Gorbaçov döneminde, Yeniden Yapılanma (Perestroyka) adı altında bir demokratikleşme projesi uygulanır. Rus Ortodoks Kilisesi, 1988 yılında kutlamayı planladığı Hıristiyanlığın kabulünün milenyum etkinliklerini gündeme getirerek Gorbaçov’un onayını almayı başarır. Stalin’den sonra ilk kez Rus Ortodoks Kilisesinin yönetim kadrosu ülke lideriyle bir araya gelmeyi başarır. Gorbaçov, hükümetin yeni bir vicdan hürriyeti kararnamesi üzerinde çalıştığını ve bundan böyle inananların kendi inançlarını özgürce ifade edebilecekleri bir ortamın sağlanacağını beyan eder.
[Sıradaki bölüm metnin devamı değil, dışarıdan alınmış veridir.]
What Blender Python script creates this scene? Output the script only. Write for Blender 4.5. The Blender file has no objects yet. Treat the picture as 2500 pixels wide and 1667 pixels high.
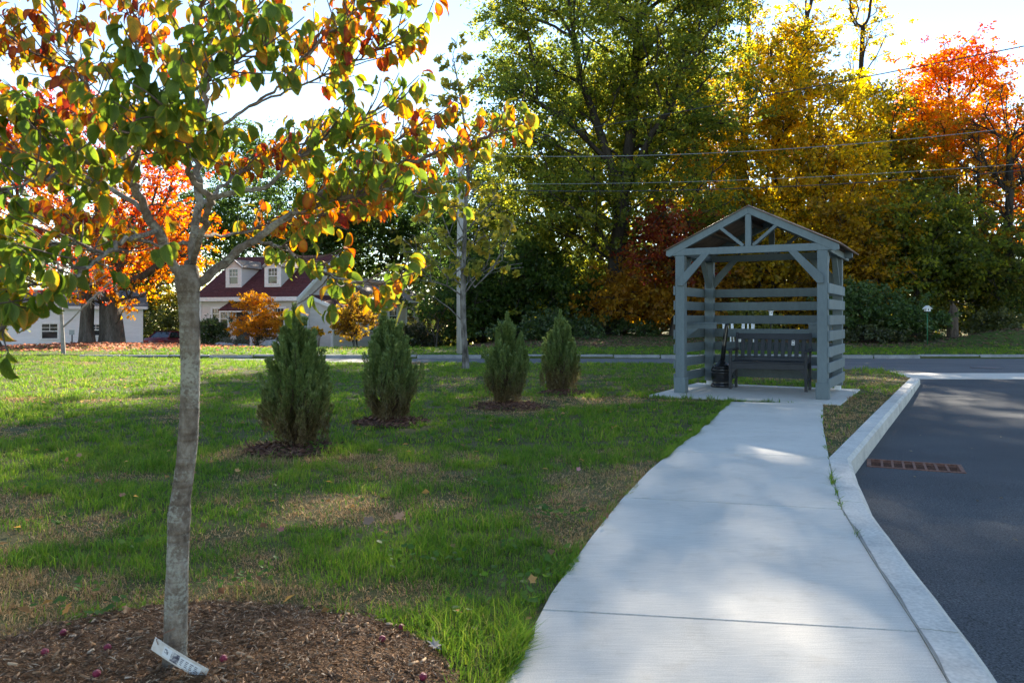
import bpy, math, random
import numpy as np
from mathutils import Vector, Matrix
from mathutils.geometry import delaunay_2d_cdt

random.seed(7)
RNG = np.random.default_rng(11)
SC = bpy.context.scene
COL = SC.collection
R = math.radians

# ------------------------------------------------------------------ camera
EYE = 1.15
FPX = 1944.0            # focal length in pixels of the 2500 wide photograph (28 mm)
HOR = 775.0             # horizon row
cd = bpy.data.cameras.new('camera'); cam = bpy.data.objects.new('camera', cd); COL.objects.link(cam)
cam.location = (0, 0, EYE); cam.rotation_euler = (R(90), 0, 0)
cd.sensor_width = 36; cd.lens = 36 * FPX / 2500
cd.shift_y = -(833.5 - HOR) / 2500
cd.clip_start = 0.05; cd.clip_end = 2000
cd.dof.use_dof = True; cd.dof.focus_distance = 8.0; cd.dof.aperture_fstop = 9
SC.camera = cam

# ------------------------------------------------------------------ sky, sun, exposure
SUN_AZ = R(8.5)        # to the right of straight ahead
SUN_EL = R(27.0)
w = bpy.data.worlds.new('World'); SC.world = w; w.use_nodes = True
nt = w.node_tree; nt.nodes.clear()
sk = nt.nodes.new('ShaderNodeTexSky'); sk.sky_type = 'NISHITA'; sk.sun_disc = False
sk.sun_elevation = SUN_EL; sk.sun_rotation = SUN_AZ
sk.air_density = 1.0; sk.dust_density = 0.0; sk.ozone_density = 1.0; sk.altitude = 0
bg = nt.nodes.new('ShaderNodeBackground'); bg.inputs['Strength'].default_value = 0.077
wo = nt.nodes.new('ShaderNodeOutputWorld')
nt.links.new(sk.outputs[0], bg.inputs[0]); nt.links.new(bg.outputs[0], wo.inputs[0])
sl = bpy.data.lights.new('sun', 'SUN'); sl.energy = 5.0; sl.angle = R(0.55); sl.color = (1.0, 0.90, 0.74)
sun = bpy.data.objects.new('sun', sl); COL.objects.link(sun); sun.location = (10, 60, 40)
sdir = Vector((math.sin(SUN_AZ) * math.cos(SUN_EL), math.cos(SUN_AZ) * math.cos(SUN_EL), math.sin(SUN_EL)))
sun.rotation_euler = sdir.to_track_quat('Z', 'Y').to_euler()
vs = SC.view_settings
vs.view_transform = 'Standard'; vs.look = 'None'; vs.gamma = 1.0; vs.use_curve_mapping = False
vs.exposure = 2.12
SC.render.engine = 'CYCLES'
SC.cycles.use_denoising = True
SC.cycles.max_bounces = 7; SC.cycles.diffuse_bounces = 4; SC.cycles.glossy_bounces = 2
SC.cycles.transmission_bounces = 4; SC.cycles.transparent_max_bounces = 6
SC.cycles.sample_clamp_indirect = 6.0
SC.cycles.caustics_reflective = False; SC.cycles.caustics_refractive = False

# ------------------------------------------------------------------ helpers
def P(u, v, d):
    """point at distance d (metres along the view) seen at photo pixel u, v"""
    return Vector(((u - 1250) / FPX * d, d, EYE - (v - HOR) / FPX * d))
def G(u, v, z=0.0):
    d = (EYE - z) * FPX / (v - HOR)
    return Vector(((u - 1250) / FPX * d, d, z))
def sstep(a, b, x):
    t = np.clip((np.asarray(x, float) - a) / (b - a), 0, 1); return t * t * (3 - 2 * t)
def vnoise(x, y, s=1.0, seed=0):
    x = np.asarray(x, float) * s; y = np.asarray(y, float) * s
    xi = np.floor(x); yi = np.floor(y); fx = x - xi; fy = y - yi
    fx = fx * fx * (3 - 2 * fx); fy = fy * fy * (3 - 2 * fy)
    def h(a, b):
        q = np.sin(a * 127.1 + b * 311.7 + seed * 74.7) * 43758.5453
        return q - np.floor(q)
    return (h(xi, yi) * (1 - fx) + h(xi + 1, yi) * fx) * (1 - fy) + (h(xi, yi + 1) * (1 - fx) + h(xi + 1, yi + 1) * fx) * fy
def inside(px, py, poly):
    px = np.asarray(px); py = np.asarray(py); c = np.zeros(px.shape, bool)
    n = len(poly); j = n - 1
    for i in range(n):
        xi, yi = poly[i][0], poly[i][1]; xj, yj = poly[j][0], poly[j][1]
        if yi != yj:
            m = ((yi > py) != (yj > py)) & (px < (xj - xi) * (py - yi) / (yj - yi) + xi)
            c ^= m
        j = i
    return c

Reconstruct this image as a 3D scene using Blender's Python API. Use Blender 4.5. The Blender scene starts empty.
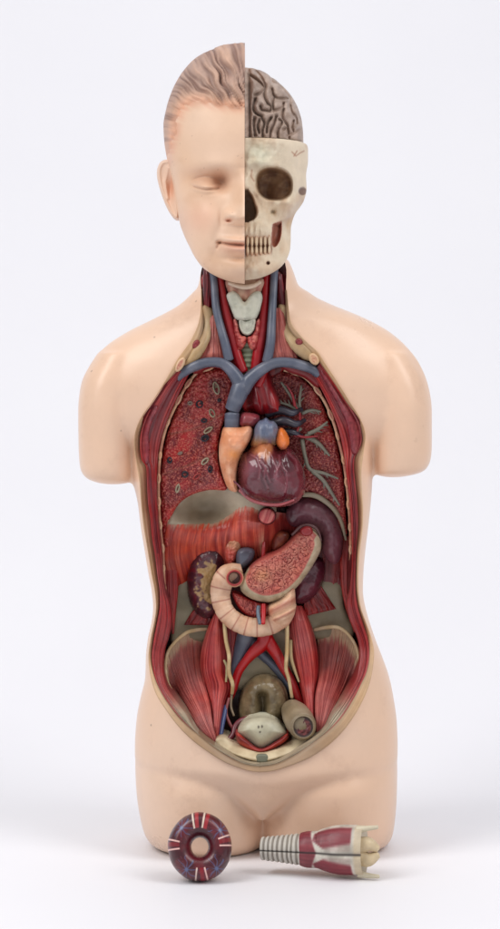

En büyük engel 2000 yılında aşılır. Rus Ortodoks Büyük Kilise Konseyi, Çar İkinci Nikola’yı, ailesini, binlerce Stalin terörü kurbanlarını kutsadığı zaman. Sovyetler döneminde can çekişen Ortodoks Kilisesi, ülke çapında cemaatler kurarak önemli bir güç haline gelir. Kilise Batı kökenli demokrasiye, insan haklarına ve çoğulculuğa karşı şüpheyle yaklaşırken, kendine en ünlü yandaş olarak Putin’i buluyordu.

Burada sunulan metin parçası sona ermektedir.